Tuesday, 8 November 2016: 2:15 PM
Pavilion Ballroom West (Hilton Portland )
A typical lifetime of a single cumulonimbus is within an hour, and radar observations often show rapid changes in only a 5-minute period. For precise prediction of such rapidly-changing local severe storms, we have developed what we call a “Big Data Assimilation” (BDA) system that performs 30-second-update data assimilation cycles at 100-m grid spacing. The concept shares that of NOAA’s Warn-on-Forecast (WoF), in which rapidly-updated high-resolution NWP will play a central role in issuing severe-storm warnings even only minutes in advance. The 100-m resolution and 30-second update frequency are a leap above typical recent research settings, and it was possible by the fortunate combination of Japan’s most advanced supercomputing and sensing technologies: the 10-petaflops K computer and the Phased Array Weather Radar (PAWR). The X-band PAWR is capable of a dense three-dimensional volume scan at 100-m range resolution with 100 elevation angles and 300 azimuth angles, up to 60-km range within 30 seconds. The PAWR data show temporally-smooth evolution of convective rainstorms. This gives us a hope that we may assume the Gaussian error distribution in 30-second forecasts before strong nonlinear dynamics distort the error distribution for rapidly-changing convective storms.
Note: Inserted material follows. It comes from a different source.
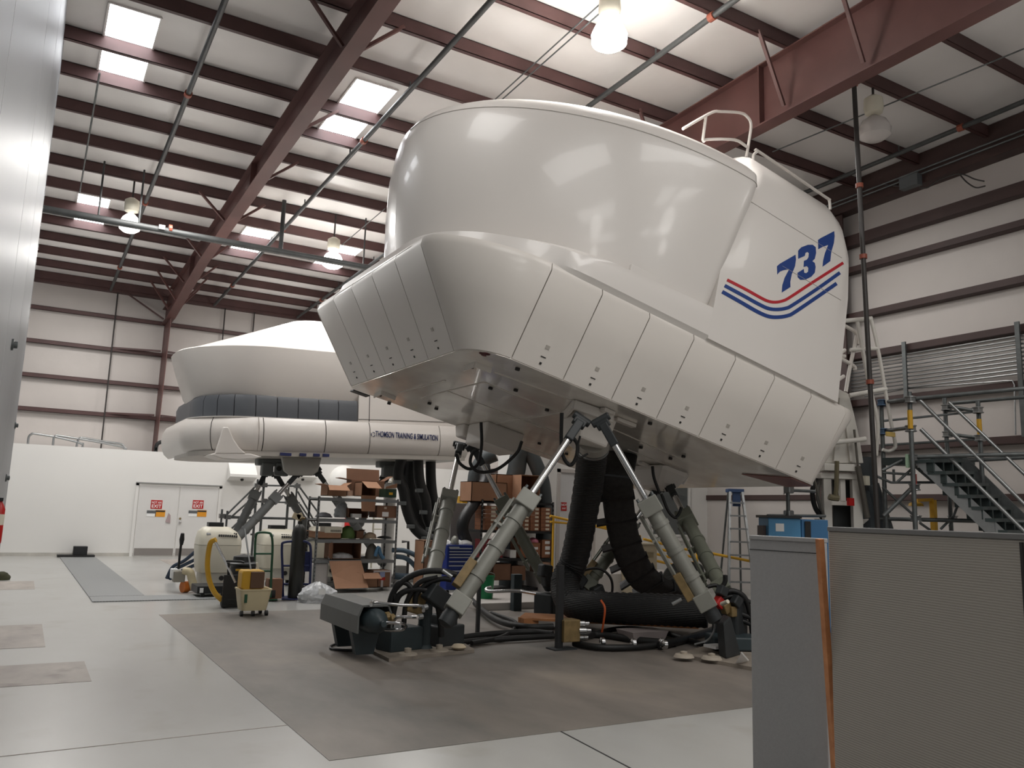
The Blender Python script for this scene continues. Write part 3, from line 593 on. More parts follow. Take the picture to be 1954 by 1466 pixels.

With this in mind, we apply the Local Ensemble Transform Kalman Filter (LETKF) that considers flow-dependent error covariance explicitly under the Gaussian-error assumption. The flow-dependence would be particularly important in rapidly-changing convective weather. Using a 100-member ensemble at 100-m resolution, we have tested the Big Data Assimilation system in real-world cases of sudden local rainstorms, and obtained promising results. However, the real-time application is a big challenge, and currently it takes 10 minutes for a cycle. We explore approaches to accelerating the computations, such as using single-precision arrays in the model computation and developing an efficient I/O middleware for passing the large data between model and data assimilation as quickly as possible. In this presentation, we will present the most up-to-date progress of our Big Data Assimilation research.